China's Peng Shuai reacts after a point against Canada's Eugenie Bouchard during their women's singles match at the Australian Open tennis tournament on January 15, 2019.   -   Copyright  JEWEL SAMAD / AFP

Concerns have grown across the tennis community about the whereabouts of Chinese tennis star Peng Shuai.

Peng hasn't been seen in public since she accused former Chinese Vice Premier Zhang Gaoli of sexually assaulting her.

The 2013 Wimbledon doubles champion took to social media on November 2 to report that Gaoli had forced her to have sex with him when she visited him and his wife at their home for dinner approximately three years ago, despite repeated refusal.

The 35-year-old added that she later agreed to a secret affair with Zhang, who is reportedly 74 or 75 years old.

The post was quickly taken down from Chinese social media, but not before thousands of screenshots were redistributed online.

The Chinese Foreign Ministry's spokesperson commented on the lack of answer from the government saying her disappearance was "not a diplomatic matter" and he "was not aware of the situation".

Doubts over email purportedly from Peng

WTA chairman and CEO Steve Simon said in a statement on Wednesday that he doubts a recent email he received from missing Chinese tennis player Peng Shuai is actually from her.

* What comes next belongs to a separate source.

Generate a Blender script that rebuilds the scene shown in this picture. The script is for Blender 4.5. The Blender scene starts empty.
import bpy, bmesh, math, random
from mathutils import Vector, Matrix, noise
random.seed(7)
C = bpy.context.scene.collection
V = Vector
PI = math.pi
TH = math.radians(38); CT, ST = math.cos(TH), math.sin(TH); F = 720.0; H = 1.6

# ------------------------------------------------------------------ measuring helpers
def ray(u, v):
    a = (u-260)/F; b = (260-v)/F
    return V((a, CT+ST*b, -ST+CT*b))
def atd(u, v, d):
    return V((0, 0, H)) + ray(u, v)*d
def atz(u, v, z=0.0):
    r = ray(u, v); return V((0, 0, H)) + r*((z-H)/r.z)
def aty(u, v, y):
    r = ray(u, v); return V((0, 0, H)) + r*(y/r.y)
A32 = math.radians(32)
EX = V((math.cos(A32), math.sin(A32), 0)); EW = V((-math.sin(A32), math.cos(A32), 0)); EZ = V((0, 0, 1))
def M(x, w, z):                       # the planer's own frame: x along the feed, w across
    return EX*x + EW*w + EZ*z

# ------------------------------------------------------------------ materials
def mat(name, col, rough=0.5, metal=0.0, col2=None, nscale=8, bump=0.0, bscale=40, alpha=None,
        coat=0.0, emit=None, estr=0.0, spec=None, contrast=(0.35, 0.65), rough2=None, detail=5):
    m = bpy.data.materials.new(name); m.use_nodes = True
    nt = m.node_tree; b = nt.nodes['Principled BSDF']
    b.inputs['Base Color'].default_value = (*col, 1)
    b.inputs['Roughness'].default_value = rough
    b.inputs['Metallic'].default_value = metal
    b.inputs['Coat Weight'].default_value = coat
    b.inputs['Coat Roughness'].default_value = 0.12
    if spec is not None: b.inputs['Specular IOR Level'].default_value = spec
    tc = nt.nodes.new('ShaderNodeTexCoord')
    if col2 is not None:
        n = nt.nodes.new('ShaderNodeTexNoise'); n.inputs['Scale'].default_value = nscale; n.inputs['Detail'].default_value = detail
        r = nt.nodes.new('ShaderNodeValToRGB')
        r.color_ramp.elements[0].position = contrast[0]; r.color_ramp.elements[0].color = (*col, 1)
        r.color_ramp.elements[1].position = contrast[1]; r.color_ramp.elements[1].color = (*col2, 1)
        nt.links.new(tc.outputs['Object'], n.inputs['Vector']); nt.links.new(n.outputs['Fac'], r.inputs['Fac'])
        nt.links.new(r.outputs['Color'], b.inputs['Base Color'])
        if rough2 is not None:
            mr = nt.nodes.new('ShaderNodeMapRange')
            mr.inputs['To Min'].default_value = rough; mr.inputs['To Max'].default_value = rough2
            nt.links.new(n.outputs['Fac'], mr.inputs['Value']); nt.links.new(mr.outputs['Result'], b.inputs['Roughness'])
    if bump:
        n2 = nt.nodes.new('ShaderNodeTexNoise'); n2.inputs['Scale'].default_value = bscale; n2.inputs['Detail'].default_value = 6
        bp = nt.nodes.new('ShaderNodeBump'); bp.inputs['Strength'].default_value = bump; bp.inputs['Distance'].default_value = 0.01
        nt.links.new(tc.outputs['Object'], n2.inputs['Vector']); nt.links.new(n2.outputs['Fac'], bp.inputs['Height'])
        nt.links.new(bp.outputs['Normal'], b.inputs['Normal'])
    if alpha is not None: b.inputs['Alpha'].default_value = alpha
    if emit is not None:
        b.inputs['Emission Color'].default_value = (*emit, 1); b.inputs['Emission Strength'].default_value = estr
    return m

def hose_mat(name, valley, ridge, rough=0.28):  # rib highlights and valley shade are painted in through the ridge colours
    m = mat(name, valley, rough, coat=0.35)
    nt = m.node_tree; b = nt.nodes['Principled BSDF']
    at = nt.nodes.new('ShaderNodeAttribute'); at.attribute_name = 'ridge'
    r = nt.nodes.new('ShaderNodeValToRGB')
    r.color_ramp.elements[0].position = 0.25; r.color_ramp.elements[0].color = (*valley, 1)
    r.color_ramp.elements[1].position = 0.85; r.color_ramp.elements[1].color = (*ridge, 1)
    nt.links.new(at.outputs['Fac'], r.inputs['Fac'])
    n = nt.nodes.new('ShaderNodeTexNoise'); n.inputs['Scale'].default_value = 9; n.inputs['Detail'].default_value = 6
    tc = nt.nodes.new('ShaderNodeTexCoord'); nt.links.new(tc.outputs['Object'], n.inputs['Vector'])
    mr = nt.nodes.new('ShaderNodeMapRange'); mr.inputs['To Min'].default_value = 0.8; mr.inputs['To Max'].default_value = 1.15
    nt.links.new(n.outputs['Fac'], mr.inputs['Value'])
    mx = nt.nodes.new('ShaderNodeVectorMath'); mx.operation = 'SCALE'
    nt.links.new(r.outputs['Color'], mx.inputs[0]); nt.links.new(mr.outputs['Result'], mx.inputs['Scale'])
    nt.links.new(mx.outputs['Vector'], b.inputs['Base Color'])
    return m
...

On Wednesday, CGTN, the international section of China's state-owned media, released on its Twitter feed an email that it claimed was written by Peng and had been sent to Simon.

In the email, Peng says she's "resting at home" and recants her earlier accusation of sexual assault against Zhang.

But in his statement, Simon said he had a "hard time believing" the email is legitimate and called for Peng to be allowed to "speak freely, without coersion or intimidation".

Earlier, the Association of Tennis Professionals (ATP) said it was "deeply concerned" over Peng Shuai's immediate safety and whereabouts.

"We are encouraged by the recent assurances received by WTA that she is safe and accounted for and will continue to monitor the situation closely. Separately, we stand in full support of WTA’s call for a full, fair and transparent investigation into allegations of sexual assault carried out against Peng Shuai," said ATP chairman Andrea Gaudenzi.

Players express concern

World No.1 Novak Djokovic said at the ATP Finals: "Honestly, it's shocking that she's missing, more so that it's someone that I have seen on the tour in the previous years quite a few times. It's not much more to say than hope that she will be found, that she's OK. It's just terrible. I can imagine just how her family feels that she's missing."

Former women's tennis stars Chris Evert and Billie Jean King also expressed concern. French tennis player Alize Cornet also took to social media saying "Let's not remain silent".

"Censorship is never ok at any cost, I hope Peng Shuai and her family are safe and ok. I'm in shock of the current situation and I'm sending love and light her way," Naomi Osaka tweeted.

On Thursday, tennis superstar Serena Williams was the latest to join her peers by tweeting that she was "devastated and shocked" to hear about Shuai's disappearance.

"I hope she is safe and found as soon as possible. This must be investigated and we must not stay silent," Williams went on.

In a statement, the Women's Tennis Association (WTA) praised Shuai for "her remarkable courage and strength" saying "women around the world are finding their voices so injustices can be corrected."

CEO Steve Simon also added that the WTA would "full, fair and transparent investigation into sexual assault allegations against former Chinese leader and also calls for end of censorship against Peng Shuai."

The organisation has also called on China to uncover Shuai's whereabouts.